Girard argues that social instability may reach such a point of crisis that all the "internal tensions, feuds, and rivalries pent up within the community" can only be resolved through a further collective act of violence directed at a scapegoat victim (7). It is important to note in regard to Girard's theory—at least as put forth in Violence and the Sacred —that the scapegoat should not be thought of merely as an innocent victim of an act of collective violence, for in that case the scapegoat would not be able to attract to himself or herself the violent impulses of society. Nor (73) should the scapegoat be too much like the community whose interest he or she is serving, for if so violence against the scapegoat would call forth reprisals from relatives and others which would only exacerbate the social crisis ( 13). The king and the fool , Girard maintains, are likely candidates for scapegoating, since, he argues, the king is isolated from his fellows—he escapes from society 'via the roof,' as it were. Girard considers the very rich to comprise one class of marginal insiders. The fool, on the other hand, escapes from society through the cellar.

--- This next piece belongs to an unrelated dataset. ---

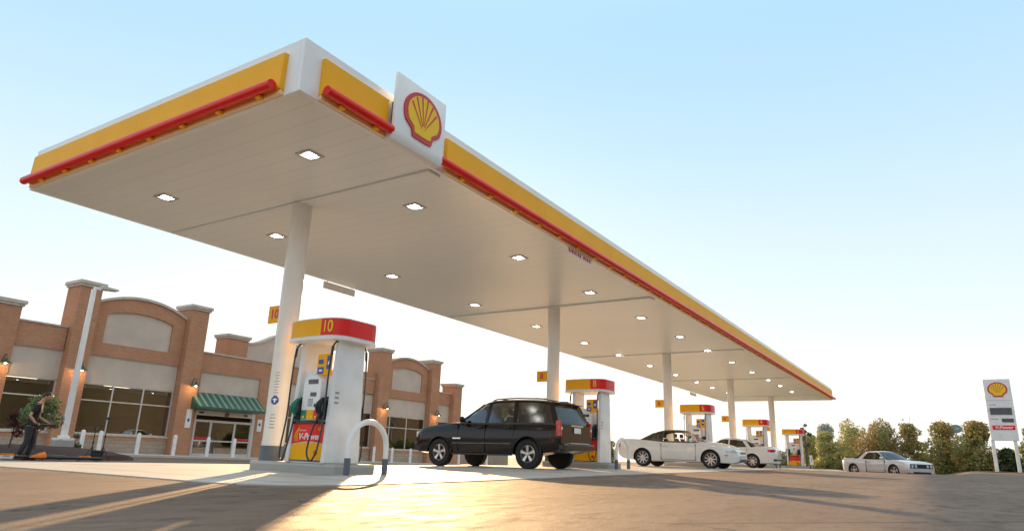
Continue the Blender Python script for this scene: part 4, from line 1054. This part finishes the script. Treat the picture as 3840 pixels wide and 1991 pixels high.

For Girard, Sophocles' Oedipus Tyrannus comprises the summit of creative achievement in laying bare the method of ameliorating social crisis through scapegoating. In this regard, Girard describes the city of Thebes as facing a social and religious crisis of startling dimensions. Laius, Oedipus, Creon, and Tiresias are all guilty alike of practicing "symmetrical violence" against one another (35). All four, therefore, share responsibility for undermining the institutions of monarchy and religion ( 71).10 First of all, long before the beginning of the play, Laius, taking his cue from the oracle, violently rejected Oedipus, fearing that his son would usurp the throne of Thebes. Oedipus in turn committed an act of reciprocal violence by killing his father, doing away with the Sphinx, and replacing both as "king and 'scourge' of the city" (48). Within the play itself, Oedipus, Creon, and Tiresias, taking their cues from the oracle, all seek likewise to destroy one another (48), so that a certain "uniform condition of violence" characterizes relations among them, any observable difference being either "illusory or quickly defaced" (70). According to Girard, the only significant difference among the three is that no one is present at the end of the play to protest against fixing guilt for regicide on Oedipus alone (78). Girard goes beyond ascribing equal shares of guilt to Laius, Oedipus, Creon, and Tiresias. As his theory demands, he assigns responsibility for the play's social and religious crisis equally to the citizens of Thebes in general. Within the city, he says, a "thousand individual conflicts" rage among "a thousand enemy brothers" (79). Everyone in Thebes is equally responsible for the plague ravaging their city (2004, 54), and the plague itself, according to Girard, is a metaphor (2004, 81), "merely a euphemism for the state of things that condemns men to the deadly strife of enemy brothers" ( 72). In such a situation, Girard (78) says, "The old pattern of each against another gives way to the unified antagonism of all against one." While no citizen of Thebes is more guilty or innocent than any of his fellows, Oedipus is selected as a single scapegoat victim, whose eventual expulsion will solve the religious and social crisis for which the plague is a metaphor.

Questions for discussion:

1.Is Girard correct that all hierarchies and divisions within Thebes have broken down in Sophocles’ Oedipus?

2.Is Sophocles’ Oedipus a Girardian scapegoat for the city of Thebes?

3.Does Girard’s theory of scapegoating have relevance to Seneca’s play?

4.Had something occurred in Seneca’s Thebes that has abolished distinctions and degrees and led to the decay of society in the manner Girard envisions?